• **Short task**: Please write out the lines of the data exactly, beginning with the first and ending with the line containing "from mathutils import Vector, Matrix, Euler"; leave the pictures behind.
####################
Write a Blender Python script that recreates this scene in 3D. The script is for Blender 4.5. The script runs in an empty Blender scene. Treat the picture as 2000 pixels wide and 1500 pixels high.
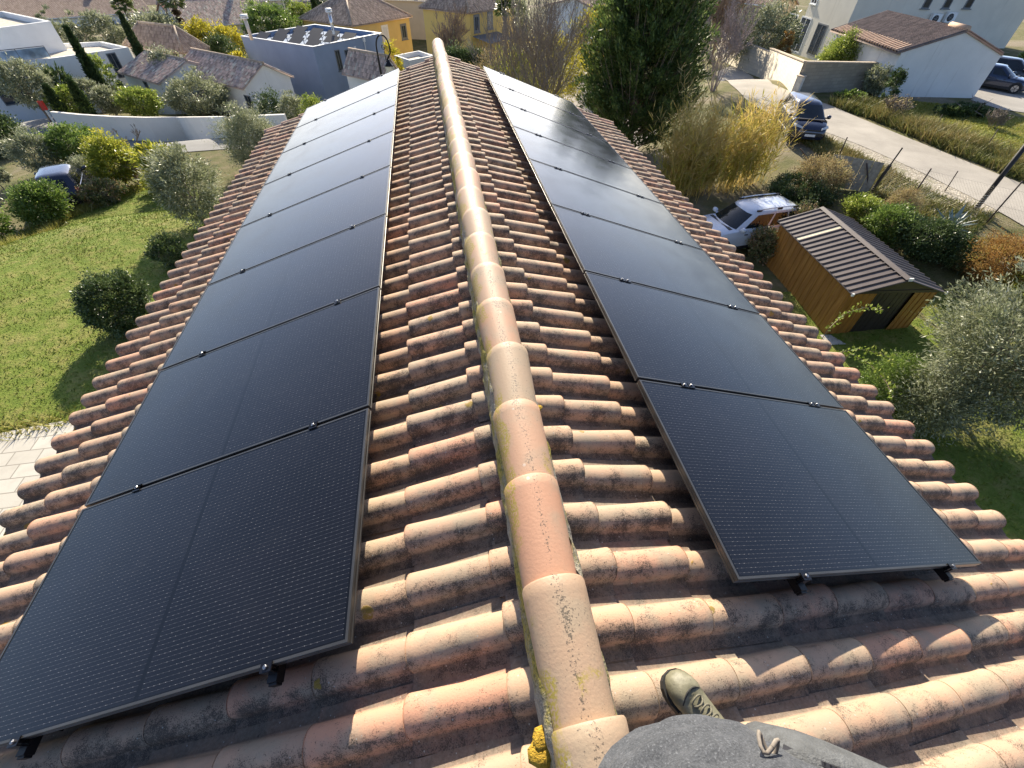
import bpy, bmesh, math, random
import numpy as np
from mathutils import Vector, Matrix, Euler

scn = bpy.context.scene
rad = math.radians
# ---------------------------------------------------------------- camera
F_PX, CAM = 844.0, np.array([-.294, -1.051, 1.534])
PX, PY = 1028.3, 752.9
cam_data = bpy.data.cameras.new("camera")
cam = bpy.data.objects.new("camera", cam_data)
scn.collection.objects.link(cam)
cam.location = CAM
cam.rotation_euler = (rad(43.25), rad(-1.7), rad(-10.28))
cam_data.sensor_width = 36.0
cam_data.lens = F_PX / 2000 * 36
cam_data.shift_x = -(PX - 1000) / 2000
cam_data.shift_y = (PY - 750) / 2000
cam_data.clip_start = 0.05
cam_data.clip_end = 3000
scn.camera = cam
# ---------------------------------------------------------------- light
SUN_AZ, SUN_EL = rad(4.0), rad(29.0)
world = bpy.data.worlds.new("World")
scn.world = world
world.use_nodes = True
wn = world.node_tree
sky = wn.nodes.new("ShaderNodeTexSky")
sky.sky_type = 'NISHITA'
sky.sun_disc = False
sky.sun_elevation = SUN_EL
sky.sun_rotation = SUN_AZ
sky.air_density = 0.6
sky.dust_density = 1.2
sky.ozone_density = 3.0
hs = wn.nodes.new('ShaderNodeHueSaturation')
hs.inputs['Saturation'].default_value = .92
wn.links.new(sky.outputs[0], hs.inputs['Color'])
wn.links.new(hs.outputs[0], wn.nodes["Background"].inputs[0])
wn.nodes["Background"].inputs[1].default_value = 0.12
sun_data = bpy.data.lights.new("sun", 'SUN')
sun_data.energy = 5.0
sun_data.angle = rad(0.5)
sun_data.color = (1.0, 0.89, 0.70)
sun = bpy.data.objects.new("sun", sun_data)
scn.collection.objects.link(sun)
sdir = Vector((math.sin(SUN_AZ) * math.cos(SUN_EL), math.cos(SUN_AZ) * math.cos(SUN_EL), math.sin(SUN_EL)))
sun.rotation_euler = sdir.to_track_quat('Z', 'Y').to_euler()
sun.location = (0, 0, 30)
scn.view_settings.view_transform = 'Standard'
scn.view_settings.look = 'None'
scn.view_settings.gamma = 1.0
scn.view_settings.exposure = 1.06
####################
• **Written answer**:
Write a Blender Python script that recreates this scene in 3D. The script is for Blender 4.5. The script runs in an empty Blender scene. Treat the picture as 2000 pixels wide and 1500 pixels high.
import bpy, bmesh, math, random
import numpy as np
from mathutils import Vector, Matrix, Euler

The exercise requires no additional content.